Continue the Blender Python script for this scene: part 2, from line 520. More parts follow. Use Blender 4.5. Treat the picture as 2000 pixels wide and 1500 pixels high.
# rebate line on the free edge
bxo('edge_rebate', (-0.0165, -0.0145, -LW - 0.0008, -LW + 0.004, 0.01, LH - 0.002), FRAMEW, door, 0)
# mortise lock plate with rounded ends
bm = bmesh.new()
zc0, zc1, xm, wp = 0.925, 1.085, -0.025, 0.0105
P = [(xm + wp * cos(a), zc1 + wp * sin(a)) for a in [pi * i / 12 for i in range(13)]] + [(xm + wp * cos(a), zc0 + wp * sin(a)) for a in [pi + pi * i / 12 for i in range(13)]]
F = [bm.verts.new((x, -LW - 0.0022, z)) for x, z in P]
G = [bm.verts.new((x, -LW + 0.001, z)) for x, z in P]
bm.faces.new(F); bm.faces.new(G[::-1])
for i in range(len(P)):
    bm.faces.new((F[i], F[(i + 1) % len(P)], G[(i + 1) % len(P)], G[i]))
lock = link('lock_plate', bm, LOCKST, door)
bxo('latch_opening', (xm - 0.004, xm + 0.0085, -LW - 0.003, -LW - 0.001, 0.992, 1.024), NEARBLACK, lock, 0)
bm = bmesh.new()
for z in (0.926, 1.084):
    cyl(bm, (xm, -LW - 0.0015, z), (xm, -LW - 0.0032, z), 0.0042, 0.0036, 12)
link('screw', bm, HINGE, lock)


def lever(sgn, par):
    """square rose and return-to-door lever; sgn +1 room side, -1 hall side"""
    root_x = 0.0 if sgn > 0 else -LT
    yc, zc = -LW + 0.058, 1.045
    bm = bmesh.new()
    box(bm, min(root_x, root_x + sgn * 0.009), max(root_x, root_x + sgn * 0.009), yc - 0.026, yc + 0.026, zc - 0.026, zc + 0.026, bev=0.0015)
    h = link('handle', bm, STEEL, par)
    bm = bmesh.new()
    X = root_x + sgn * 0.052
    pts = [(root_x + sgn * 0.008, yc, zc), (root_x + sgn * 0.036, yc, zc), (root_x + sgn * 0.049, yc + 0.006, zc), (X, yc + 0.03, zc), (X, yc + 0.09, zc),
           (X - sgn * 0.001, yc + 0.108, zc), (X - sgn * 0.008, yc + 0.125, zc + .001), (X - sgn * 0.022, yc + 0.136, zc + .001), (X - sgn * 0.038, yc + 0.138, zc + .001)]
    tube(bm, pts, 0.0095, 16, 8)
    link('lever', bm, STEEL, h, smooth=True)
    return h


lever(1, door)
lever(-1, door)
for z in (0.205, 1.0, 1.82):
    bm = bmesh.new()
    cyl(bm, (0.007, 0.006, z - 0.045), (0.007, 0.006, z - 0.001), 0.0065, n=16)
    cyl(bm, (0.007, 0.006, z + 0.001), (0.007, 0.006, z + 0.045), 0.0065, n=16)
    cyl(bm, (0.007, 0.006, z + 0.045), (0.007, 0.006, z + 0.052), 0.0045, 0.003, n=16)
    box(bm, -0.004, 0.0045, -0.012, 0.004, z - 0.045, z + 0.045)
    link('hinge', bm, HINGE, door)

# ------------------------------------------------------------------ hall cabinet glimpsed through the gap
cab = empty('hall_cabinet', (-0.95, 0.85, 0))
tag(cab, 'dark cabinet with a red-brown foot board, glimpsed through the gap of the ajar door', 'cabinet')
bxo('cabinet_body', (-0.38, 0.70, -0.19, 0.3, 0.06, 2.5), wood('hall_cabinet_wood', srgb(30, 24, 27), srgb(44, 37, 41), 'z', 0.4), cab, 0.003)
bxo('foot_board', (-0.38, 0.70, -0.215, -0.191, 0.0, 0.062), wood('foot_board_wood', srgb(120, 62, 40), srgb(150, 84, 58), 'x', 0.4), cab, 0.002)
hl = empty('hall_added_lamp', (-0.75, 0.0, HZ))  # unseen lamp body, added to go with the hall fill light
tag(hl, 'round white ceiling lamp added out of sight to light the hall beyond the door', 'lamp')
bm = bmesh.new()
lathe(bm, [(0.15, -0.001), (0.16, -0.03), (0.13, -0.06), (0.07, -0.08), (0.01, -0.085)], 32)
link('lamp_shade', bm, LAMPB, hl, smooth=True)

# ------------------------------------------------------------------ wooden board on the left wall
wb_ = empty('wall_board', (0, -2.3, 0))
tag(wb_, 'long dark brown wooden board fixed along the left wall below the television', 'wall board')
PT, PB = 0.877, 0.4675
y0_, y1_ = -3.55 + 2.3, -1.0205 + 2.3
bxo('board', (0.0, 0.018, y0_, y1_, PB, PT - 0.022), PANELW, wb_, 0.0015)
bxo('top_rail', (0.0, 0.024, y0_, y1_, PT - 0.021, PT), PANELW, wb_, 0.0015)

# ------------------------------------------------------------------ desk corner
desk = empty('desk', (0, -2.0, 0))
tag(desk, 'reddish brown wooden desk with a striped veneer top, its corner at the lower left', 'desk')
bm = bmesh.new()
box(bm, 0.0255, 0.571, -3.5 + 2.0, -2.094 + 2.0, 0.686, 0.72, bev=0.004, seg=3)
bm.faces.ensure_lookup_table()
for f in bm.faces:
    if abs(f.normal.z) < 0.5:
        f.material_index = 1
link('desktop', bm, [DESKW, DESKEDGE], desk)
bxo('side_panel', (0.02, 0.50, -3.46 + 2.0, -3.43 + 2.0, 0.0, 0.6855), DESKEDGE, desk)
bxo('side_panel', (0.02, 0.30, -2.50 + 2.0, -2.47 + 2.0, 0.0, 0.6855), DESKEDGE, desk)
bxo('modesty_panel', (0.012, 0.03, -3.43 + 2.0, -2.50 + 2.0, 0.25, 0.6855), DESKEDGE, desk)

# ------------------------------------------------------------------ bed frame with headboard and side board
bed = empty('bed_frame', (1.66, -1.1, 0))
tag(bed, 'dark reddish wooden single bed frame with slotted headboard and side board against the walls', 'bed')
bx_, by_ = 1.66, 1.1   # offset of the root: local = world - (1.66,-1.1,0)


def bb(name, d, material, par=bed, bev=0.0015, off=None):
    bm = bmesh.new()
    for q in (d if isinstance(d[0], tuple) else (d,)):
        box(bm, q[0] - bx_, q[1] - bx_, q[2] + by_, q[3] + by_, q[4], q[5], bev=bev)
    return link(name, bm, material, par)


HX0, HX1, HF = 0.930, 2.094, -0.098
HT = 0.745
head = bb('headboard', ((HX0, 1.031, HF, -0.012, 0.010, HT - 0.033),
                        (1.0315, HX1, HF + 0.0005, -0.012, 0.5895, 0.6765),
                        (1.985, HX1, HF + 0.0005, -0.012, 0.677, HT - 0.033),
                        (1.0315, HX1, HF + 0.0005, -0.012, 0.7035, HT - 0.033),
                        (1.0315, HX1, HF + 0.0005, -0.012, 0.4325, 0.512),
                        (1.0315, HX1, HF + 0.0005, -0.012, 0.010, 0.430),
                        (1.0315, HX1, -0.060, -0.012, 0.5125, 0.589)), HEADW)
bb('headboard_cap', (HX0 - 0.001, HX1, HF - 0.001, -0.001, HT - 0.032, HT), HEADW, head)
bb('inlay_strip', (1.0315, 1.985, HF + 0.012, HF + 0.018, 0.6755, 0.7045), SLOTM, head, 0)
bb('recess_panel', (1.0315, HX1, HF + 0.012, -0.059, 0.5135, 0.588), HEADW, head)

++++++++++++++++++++

-- GOAL OF THE EXERCISE --
Give an exact copy of all the data shown above.

-- THE SOLUTION --
Continue the Blender Python script for this scene: part 2, from line 520. More parts follow. Use Blender 4.5. Treat the picture as 2000 pixels wide and 1500 pixels high.
# rebate line on the free edge
bxo('edge_rebate', (-0.0165, -0.0145, -LW - 0.0008, -LW + 0.004, 0.01, LH - 0.002), FRAMEW, door, 0)
# mortise lock plate with rounded ends
bm = bmesh.new()
zc0, zc1, xm, wp = 0.925, 1.085, -0.025, 0.0105
P = [(xm + wp * cos(a), zc1 + wp * sin(a)) for a in [pi * i / 12 for i in range(13)]] + [(xm + wp * cos(a), zc0 + wp * sin(a)) for a in [pi + pi * i / 12 for i in range(13)]]
F = [bm.verts.new((x, -LW - 0.0022, z)) for x, z in P]
G = [bm.verts.new((x, -LW + 0.001, z)) for x, z in P]
bm.faces.new(F); bm.faces.new(G[::-1])
for i in range(len(P)):
    bm.faces.new((F[i], F[(i + 1) % len(P)], G[(i + 1) % len(P)], G[i]))
lock = link('lock_plate', bm, LOCKST, door)
bxo('latch_opening', (xm - 0.004, xm + 0.0085, -LW - 0.003, -LW - 0.001, 0.992, 1.024), NEARBLACK, lock, 0)
bm = bmesh.new()
for z in (0.926, 1.084):
    cyl(bm, (xm, -LW - 0.0015, z), (xm, -LW - 0.0032, z), 0.0042, 0.0036, 12)
link('screw', bm, HINGE, lock)


def lever(sgn, par):
    """square rose and return-to-door lever; sgn +1 room side, -1 hall side"""
    root_x = 0.0 if sgn > 0 else -LT
    yc, zc = -LW + 0.058, 1.045
    bm = bmesh.new()
    box(bm, min(root_x, root_x + sgn * 0.009), max(root_x, root_x + sgn * 0.009), yc - 0.026, yc + 0.026, zc - 0.026, zc + 0.026, bev=0.0015)
    h = link('handle', bm, STEEL, par)
    bm = bmesh.new()
    X = root_x + sgn * 0.052
    pts = [(root_x + sgn * 0.008, yc, zc), (root_x + sgn * 0.036, yc, zc), (root_x + sgn * 0.049, yc + 0.006, zc), (X, yc + 0.03, zc), (X, yc + 0.09, zc),
           (X - sgn * 0.001, yc + 0.108, zc), (X - sgn * 0.008, yc + 0.125, zc + .001), (X - sgn * 0.022, yc + 0.136, zc + .001), (X - sgn * 0.038, yc + 0.138, zc + .001)]
    tube(bm, pts, 0.0095, 16, 8)
    link('lever', bm, STEEL, h, smooth=True)
    return h


lever(1, door)
lever(-1, door)
for z in (0.205, 1.0, 1.82):
    bm = bmesh.new()
    cyl(bm, (0.007, 0.006, z - 0.045), (0.007, 0.006, z - 0.001), 0.0065, n=16)
    cyl(bm, (0.007, 0.006, z + 0.001), (0.007, 0.006, z + 0.045), 0.0065, n=16)
    cyl(bm, (0.007, 0.006, z + 0.045), (0.007, 0.006, z + 0.052), 0.0045, 0.003, n=16)
    box(bm, -0.004, 0.0045, -0.012, 0.004, z - 0.045, z + 0.045)
    link('hinge', bm, HINGE, door)

# ------------------------------------------------------------------ hall cabinet glimpsed through the gap
cab = empty('hall_cabinet', (-0.95, 0.85, 0))
tag(cab, 'dark cabinet with a red-brown foot board, glimpsed through the gap of the ajar door', 'cabinet')
bxo('cabinet_body', (-0.38, 0.70, -0.19, 0.3, 0.06, 2.5), wood('hall_cabinet_wood', srgb(30, 24, 27), srgb(44, 37, 41), 'z', 0.4), cab, 0.003)
bxo('foot_board', (-0.38, 0.70, -0.215, -0.191, 0.0, 0.062), wood('foot_board_wood', srgb(120, 62, 40), srgb(150, 84, 58), 'x', 0.4), cab, 0.002)
hl = empty('hall_added_lamp', (-0.75, 0.0, HZ))  # unseen lamp body, added to go with the hall fill light
tag(hl, 'round white ceiling lamp added out of sight to light the hall beyond the door', 'lamp')
bm = bmesh.new()
lathe(bm, [(0.15, -0.001), (0.16, -0.03), (0.13, -0.06), (0.07, -0.08), (0.01, -0.085)], 32)
link('lamp_shade', bm, LAMPB, hl, smooth=True)

# ------------------------------------------------------------------ wooden board on the left wall
wb_ = empty('wall_board', (0, -2.3, 0))
tag(wb_, 'long dark brown wooden board fixed along the left wall below the television', 'wall board')
PT, PB = 0.877, 0.4675
y0_, y1_ = -3.55 + 2.3, -1.0205 + 2.3
bxo('board', (0.0, 0.018, y0_, y1_, PB, PT - 0.022), PANELW, wb_, 0.0015)
bxo('top_rail', (0.0, 0.024, y0_, y1_, PT - 0.021, PT), PANELW, wb_, 0.0015)

# ------------------------------------------------------------------ desk corner
desk = empty('desk', (0, -2.0, 0))
tag(desk, 'reddish brown wooden desk with a striped veneer top, its corner at the lower left', 'desk')
bm = bmesh.new()
box(bm, 0.0255, 0.571, -3.5 + 2.0, -2.094 + 2.0, 0.686, 0.72, bev=0.004, seg=3)
bm.faces.ensure_lookup_table()
for f in bm.faces:
    if abs(f.normal.z) < 0.5:
        f.material_index = 1
link('desktop', bm, [DESKW, DESKEDGE], desk)
bxo('side_panel', (0.02, 0.50, -3.46 + 2.0, -3.43 + 2.0, 0.0, 0.6855), DESKEDGE, desk)
bxo('side_panel', (0.02, 0.30, -2.50 + 2.0, -2.47 + 2.0, 0.0, 0.6855), DESKEDGE, desk)
bxo('modesty_panel', (0.012, 0.03, -3.43 + 2.0, -2.50 + 2.0, 0.25, 0.6855), DESKEDGE, desk)

# ------------------------------------------------------------------ bed frame with headboard and side board
bed = empty('bed_frame', (1.66, -1.1, 0))
tag(bed, 'dark reddish wooden single bed frame with slotted headboard and side board against the walls', 'bed')
bx_, by_ = 1.66, 1.1   # offset of the root: local = world - (1.66,-1.1,0)


def bb(name, d, material, par=bed, bev=0.0015, off=None):
    bm = bmesh.new()
    for q in (d if isinstance(d[0], tuple) else (d,)):
        box(bm, q[0] - bx_, q[1] - bx_, q[2] + by_, q[3] + by_, q[4], q[5], bev=bev)
    return link(name, bm, material, par)


HX0, HX1, HF = 0.930, 2.094, -0.098
HT = 0.745
head = bb('headboard', ((HX0, 1.031, HF, -0.012, 0.010, HT - 0.033),
                        (1.0315, HX1, HF + 0.0005, -0.012, 0.5895, 0.6765),
                        (1.985, HX1, HF + 0.0005, -0.012, 0.677, HT - 0.033),
                        (1.0315, HX1, HF + 0.0005, -0.012, 0.7035, HT - 0.033),
                        (1.0315, HX1, HF + 0.0005, -0.012, 0.4325, 0.512),
                        (1.0315, HX1, HF + 0.0005, -0.012, 0.010, 0.430),
                        (1.0315, HX1, -0.060, -0.012, 0.5125, 0.589)), HEADW)
bb('headboard_cap', (HX0 - 0.001, HX1, HF - 0.001, -0.001, HT - 0.032, HT), HEADW, head)
bb('inlay_strip', (1.0315, 1.985, HF + 0.012, HF + 0.018, 0.6755, 0.7045), SLOTM, head, 0)
bb('recess_panel', (1.0315, HX1, HF + 0.012, -0.059, 0.5135, 0.588), HEADW, head)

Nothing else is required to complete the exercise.